Material provided
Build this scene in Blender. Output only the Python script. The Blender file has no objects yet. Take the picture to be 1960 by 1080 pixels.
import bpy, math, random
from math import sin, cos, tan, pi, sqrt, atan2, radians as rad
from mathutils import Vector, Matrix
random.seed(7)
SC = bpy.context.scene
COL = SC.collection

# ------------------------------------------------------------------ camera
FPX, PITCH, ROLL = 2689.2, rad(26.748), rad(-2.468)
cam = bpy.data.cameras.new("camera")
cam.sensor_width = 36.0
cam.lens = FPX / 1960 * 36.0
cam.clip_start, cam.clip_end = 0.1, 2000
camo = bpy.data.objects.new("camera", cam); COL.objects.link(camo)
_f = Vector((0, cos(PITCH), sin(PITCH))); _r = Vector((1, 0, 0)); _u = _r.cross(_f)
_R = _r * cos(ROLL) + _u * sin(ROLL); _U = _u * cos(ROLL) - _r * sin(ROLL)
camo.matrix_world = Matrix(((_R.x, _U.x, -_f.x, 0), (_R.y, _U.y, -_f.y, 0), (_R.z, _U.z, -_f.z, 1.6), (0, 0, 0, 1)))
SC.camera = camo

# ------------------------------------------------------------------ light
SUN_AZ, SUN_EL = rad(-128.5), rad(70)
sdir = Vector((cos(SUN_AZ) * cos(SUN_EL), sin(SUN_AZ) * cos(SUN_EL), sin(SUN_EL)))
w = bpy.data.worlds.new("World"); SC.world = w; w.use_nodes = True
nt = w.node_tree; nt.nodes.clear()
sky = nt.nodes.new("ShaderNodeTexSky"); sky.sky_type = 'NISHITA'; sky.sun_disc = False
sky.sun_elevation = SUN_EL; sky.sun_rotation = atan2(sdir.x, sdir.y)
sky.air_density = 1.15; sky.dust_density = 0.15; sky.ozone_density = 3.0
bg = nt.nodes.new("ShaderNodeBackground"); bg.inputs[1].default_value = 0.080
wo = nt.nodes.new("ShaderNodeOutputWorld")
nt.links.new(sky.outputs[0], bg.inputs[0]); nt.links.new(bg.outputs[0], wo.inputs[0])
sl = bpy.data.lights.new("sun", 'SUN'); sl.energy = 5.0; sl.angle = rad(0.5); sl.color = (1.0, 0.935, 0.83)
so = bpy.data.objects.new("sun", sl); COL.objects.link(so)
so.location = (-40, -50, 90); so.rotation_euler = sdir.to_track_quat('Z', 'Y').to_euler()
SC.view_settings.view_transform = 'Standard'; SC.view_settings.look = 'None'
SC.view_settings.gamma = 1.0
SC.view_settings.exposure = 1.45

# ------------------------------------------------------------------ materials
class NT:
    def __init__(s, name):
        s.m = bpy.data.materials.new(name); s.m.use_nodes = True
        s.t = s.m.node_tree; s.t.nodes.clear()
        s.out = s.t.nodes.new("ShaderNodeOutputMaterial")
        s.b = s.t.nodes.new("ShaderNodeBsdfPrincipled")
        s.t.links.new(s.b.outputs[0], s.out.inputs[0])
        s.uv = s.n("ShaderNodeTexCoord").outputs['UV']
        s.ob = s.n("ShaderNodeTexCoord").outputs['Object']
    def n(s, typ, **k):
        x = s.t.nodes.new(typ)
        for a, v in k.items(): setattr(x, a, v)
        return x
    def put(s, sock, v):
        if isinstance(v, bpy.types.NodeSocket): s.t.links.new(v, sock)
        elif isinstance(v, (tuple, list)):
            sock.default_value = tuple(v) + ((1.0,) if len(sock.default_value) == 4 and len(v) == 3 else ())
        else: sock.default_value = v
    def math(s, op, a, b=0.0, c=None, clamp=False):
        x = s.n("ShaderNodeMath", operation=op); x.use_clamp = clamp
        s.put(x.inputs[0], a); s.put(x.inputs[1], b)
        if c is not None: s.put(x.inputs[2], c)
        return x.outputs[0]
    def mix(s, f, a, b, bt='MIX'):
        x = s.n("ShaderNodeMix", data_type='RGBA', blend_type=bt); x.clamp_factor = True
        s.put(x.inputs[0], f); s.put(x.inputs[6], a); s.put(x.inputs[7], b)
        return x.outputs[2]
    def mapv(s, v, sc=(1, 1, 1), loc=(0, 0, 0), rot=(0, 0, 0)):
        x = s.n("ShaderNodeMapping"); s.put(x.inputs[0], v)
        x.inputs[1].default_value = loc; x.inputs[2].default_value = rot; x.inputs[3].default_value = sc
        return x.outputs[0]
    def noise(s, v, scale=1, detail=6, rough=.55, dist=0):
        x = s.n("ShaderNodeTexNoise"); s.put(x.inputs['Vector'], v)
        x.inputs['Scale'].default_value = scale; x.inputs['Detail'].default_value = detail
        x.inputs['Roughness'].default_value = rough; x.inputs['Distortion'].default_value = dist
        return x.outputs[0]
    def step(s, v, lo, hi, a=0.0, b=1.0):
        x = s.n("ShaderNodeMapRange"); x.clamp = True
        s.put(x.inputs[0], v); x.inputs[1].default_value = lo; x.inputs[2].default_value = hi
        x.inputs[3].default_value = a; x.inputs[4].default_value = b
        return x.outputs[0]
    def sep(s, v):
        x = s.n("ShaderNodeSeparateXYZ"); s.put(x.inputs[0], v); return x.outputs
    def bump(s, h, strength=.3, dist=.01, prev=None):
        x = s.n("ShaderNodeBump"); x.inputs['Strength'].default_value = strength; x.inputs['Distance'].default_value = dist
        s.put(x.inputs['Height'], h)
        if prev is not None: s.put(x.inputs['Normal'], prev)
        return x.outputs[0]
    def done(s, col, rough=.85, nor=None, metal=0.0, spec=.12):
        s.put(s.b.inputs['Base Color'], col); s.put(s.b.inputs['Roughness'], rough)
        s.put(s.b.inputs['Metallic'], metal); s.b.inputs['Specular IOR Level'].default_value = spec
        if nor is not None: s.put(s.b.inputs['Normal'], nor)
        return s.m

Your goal
Return nothing but the lines from the start of the listing above through the line containing "COL = SC.collection", exactly as given.

Result for this exercise
Build this scene in Blender. Output only the Python script. The Blender file has no objects yet. Take the picture to be 1960 by 1080 pixels.
import bpy, math, random
from math import sin, cos, tan, pi, sqrt, atan2, radians as rad
from mathutils import Vector, Matrix
random.seed(7)
SC = bpy.context.scene
COL = SC.collection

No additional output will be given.